* SOURCE EXCERPT *
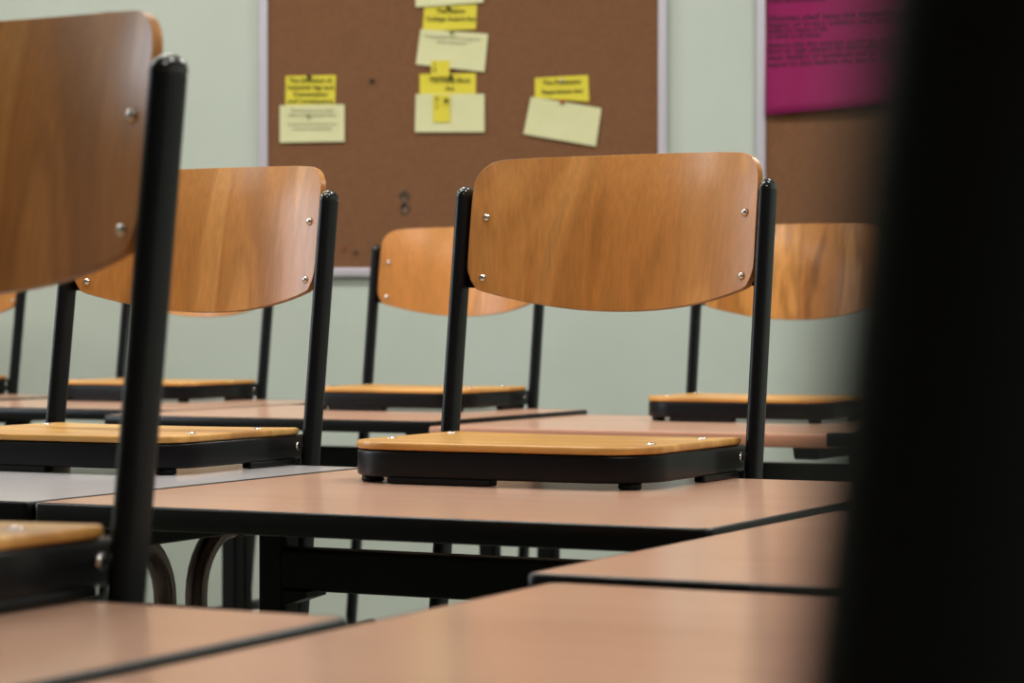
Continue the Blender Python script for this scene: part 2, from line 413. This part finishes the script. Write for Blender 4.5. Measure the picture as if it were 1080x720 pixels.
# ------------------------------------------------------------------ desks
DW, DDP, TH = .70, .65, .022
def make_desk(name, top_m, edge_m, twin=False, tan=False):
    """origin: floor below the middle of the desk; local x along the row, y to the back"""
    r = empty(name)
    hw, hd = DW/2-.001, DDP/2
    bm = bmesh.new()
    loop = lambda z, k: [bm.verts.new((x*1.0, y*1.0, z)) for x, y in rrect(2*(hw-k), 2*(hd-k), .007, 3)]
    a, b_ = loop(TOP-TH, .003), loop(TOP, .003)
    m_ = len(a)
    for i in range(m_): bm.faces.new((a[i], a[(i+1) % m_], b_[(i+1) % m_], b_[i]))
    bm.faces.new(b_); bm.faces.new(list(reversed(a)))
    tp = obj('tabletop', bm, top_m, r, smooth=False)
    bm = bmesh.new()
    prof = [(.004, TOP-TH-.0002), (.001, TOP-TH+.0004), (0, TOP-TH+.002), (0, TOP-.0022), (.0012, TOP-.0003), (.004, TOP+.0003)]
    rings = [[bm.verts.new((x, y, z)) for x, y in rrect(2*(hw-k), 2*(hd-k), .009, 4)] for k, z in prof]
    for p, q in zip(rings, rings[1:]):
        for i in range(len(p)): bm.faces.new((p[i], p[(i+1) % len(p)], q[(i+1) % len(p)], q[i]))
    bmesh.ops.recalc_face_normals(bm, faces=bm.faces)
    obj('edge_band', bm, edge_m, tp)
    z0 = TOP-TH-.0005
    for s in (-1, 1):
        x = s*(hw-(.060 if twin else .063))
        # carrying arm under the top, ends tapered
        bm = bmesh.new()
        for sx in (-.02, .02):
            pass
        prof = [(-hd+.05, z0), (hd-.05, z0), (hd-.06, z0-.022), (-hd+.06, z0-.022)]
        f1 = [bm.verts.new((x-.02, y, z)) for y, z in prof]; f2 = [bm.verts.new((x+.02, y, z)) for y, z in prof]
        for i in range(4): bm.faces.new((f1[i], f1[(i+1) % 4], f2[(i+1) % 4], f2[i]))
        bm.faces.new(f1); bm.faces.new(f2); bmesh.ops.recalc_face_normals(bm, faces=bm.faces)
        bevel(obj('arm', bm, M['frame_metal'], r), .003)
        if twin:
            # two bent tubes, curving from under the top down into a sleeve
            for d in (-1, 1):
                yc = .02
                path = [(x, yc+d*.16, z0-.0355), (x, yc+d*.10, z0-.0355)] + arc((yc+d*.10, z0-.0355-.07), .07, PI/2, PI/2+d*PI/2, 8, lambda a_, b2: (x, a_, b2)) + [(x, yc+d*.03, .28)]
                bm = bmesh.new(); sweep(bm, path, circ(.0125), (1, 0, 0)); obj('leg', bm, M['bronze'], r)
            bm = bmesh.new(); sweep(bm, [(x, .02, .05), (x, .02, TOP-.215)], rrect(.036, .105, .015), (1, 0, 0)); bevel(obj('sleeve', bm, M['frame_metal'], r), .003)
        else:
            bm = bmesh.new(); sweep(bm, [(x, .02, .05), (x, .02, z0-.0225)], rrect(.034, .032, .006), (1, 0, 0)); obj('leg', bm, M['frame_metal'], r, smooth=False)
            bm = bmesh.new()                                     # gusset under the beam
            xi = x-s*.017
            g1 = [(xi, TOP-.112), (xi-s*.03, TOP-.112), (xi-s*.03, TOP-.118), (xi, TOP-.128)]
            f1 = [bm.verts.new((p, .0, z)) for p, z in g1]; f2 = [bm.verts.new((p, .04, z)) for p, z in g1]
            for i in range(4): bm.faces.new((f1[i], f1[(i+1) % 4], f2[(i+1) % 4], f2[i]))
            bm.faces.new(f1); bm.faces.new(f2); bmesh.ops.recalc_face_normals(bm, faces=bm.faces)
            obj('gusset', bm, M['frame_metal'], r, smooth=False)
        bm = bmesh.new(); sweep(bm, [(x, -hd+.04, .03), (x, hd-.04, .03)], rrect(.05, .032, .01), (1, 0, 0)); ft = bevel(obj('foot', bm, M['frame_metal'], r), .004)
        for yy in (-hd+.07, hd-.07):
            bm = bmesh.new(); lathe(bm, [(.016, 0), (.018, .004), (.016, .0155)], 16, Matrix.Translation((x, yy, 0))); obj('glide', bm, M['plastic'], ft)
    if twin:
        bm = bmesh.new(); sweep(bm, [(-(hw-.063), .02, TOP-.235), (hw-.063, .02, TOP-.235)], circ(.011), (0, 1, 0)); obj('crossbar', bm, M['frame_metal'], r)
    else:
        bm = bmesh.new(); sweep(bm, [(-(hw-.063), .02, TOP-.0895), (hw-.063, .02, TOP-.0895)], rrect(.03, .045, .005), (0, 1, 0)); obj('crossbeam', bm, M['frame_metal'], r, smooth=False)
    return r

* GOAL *
Extract all the data above exactly, excluding every picture.

* COMPLETED EXERCISE *
Continue the Blender Python script for this scene: part 2, from line 413. This part finishes the script. Write for Blender 4.5. Measure the picture as if it were 1080x720 pixels.
# ------------------------------------------------------------------ desks
DW, DDP, TH = .70, .65, .022
def make_desk(name, top_m, edge_m, twin=False, tan=False):
    """origin: floor below the middle of the desk; local x along the row, y to the back"""
    r = empty(name)
    hw, hd = DW/2-.001, DDP/2
    bm = bmesh.new()
    loop = lambda z, k: [bm.verts.new((x*1.0, y*1.0, z)) for x, y in rrect(2*(hw-k), 2*(hd-k), .007, 3)]
    a, b_ = loop(TOP-TH, .003), loop(TOP, .003)
    m_ = len(a)
    for i in range(m_): bm.faces.new((a[i], a[(i+1) % m_], b_[(i+1) % m_], b_[i]))
    bm.faces.new(b_); bm.faces.new(list(reversed(a)))
    tp = obj('tabletop', bm, top_m, r, smooth=False)
    bm = bmesh.new()
    prof = [(.004, TOP-TH-.0002), (.001, TOP-TH+.0004), (0, TOP-TH+.002), (0, TOP-.0022), (.0012, TOP-.0003), (.004, TOP+.0003)]
    rings = [[bm.verts.new((x, y, z)) for x, y in rrect(2*(hw-k), 2*(hd-k), .009, 4)] for k, z in prof]
    for p, q in zip(rings, rings[1:]):
        for i in range(len(p)): bm.faces.new((p[i], p[(i+1) % len(p)], q[(i+1) % len(p)], q[i]))
    bmesh.ops.recalc_face_normals(bm, faces=bm.faces)
    obj('edge_band', bm, edge_m, tp)
    z0 = TOP-TH-.0005
    for s in (-1, 1):
        x = s*(hw-(.060 if twin else .063))
        # carrying arm under the top, ends tapered
        bm = bmesh.new()
        for sx in (-.02, .02):
            pass
        prof = [(-hd+.05, z0), (hd-.05, z0), (hd-.06, z0-.022), (-hd+.06, z0-.022)]
        f1 = [bm.verts.new((x-.02, y, z)) for y, z in prof]; f2 = [bm.verts.new((x+.02, y, z)) for y, z in prof]
        for i in range(4): bm.faces.new((f1[i], f1[(i+1) % 4], f2[(i+1) % 4], f2[i]))
        bm.faces.new(f1); bm.faces.new(f2); bmesh.ops.recalc_face_normals(bm, faces=bm.faces)
        bevel(obj('arm', bm, M['frame_metal'], r), .003)
        if twin:
            # two bent tubes, curving from under the top down into a sleeve
            for d in (-1, 1):
                yc = .02
                path = [(x, yc+d*.16, z0-.0355), (x, yc+d*.10, z0-.0355)] + arc((yc+d*.10, z0-.0355-.07), .07, PI/2, PI/2+d*PI/2, 8, lambda a_, b2: (x, a_, b2)) + [(x, yc+d*.03, .28)]
                bm = bmesh.new(); sweep(bm, path, circ(.0125), (1, 0, 0)); obj('leg', bm, M['bronze'], r)
            bm = bmesh.new(); sweep(bm, [(x, .02, .05), (x, .02, TOP-.215)], rrect(.036, .105, .015), (1, 0, 0)); bevel(obj('sleeve', bm, M['frame_metal'], r), .003)
        else:
            bm = bmesh.new(); sweep(bm, [(x, .02, .05), (x, .02, z0-.0225)], rrect(.034, .032, .006), (1, 0, 0)); obj('leg', bm, M['frame_metal'], r, smooth=False)
            bm = bmesh.new()                                     # gusset under the beam
            xi = x-s*.017
            g1 = [(xi, TOP-.112), (xi-s*.03, TOP-.112), (xi-s*.03, TOP-.118), (xi, TOP-.128)]
            f1 = [bm.verts.new((p, .0, z)) for p, z in g1]; f2 = [bm.verts.new((p, .04, z)) for p, z in g1]
            for i in range(4): bm.faces.new((f1[i], f1[(i+1) % 4], f2[(i+1) % 4], f2[i]))
            bm.faces.new(f1); bm.faces.new(f2); bmesh.ops.recalc_face_normals(bm, faces=bm.faces)
            obj('gusset', bm, M['frame_metal'], r, smooth=False)
        bm = bmesh.new(); sweep(bm, [(x, -hd+.04, .03), (x, hd-.04, .03)], rrect(.05, .032, .01), (1, 0, 0)); ft = bevel(obj('foot', bm, M['frame_metal'], r), .004)
        for yy in (-hd+.07, hd-.07):
            bm = bmesh.new(); lathe(bm, [(.016, 0), (.018, .004), (.016, .0155)], 16, Matrix.Translation((x, yy, 0))); obj('glide', bm, M['plastic'], ft)
    if twin:
        bm = bmesh.new(); sweep(bm, [(-(hw-.063), .02, TOP-.235), (hw-.063, .02, TOP-.235)], circ(.011), (0, 1, 0)); obj('crossbar', bm, M['frame_metal'], r)
    else:
        bm = bmesh.new(); sweep(bm, [(-(hw-.063), .02, TOP-.0895), (hw-.063, .02, TOP-.0895)], rrect(.03, .045, .005), (0, 1, 0)); obj('crossbeam', bm, M['frame_metal'], r, smooth=False)
    return r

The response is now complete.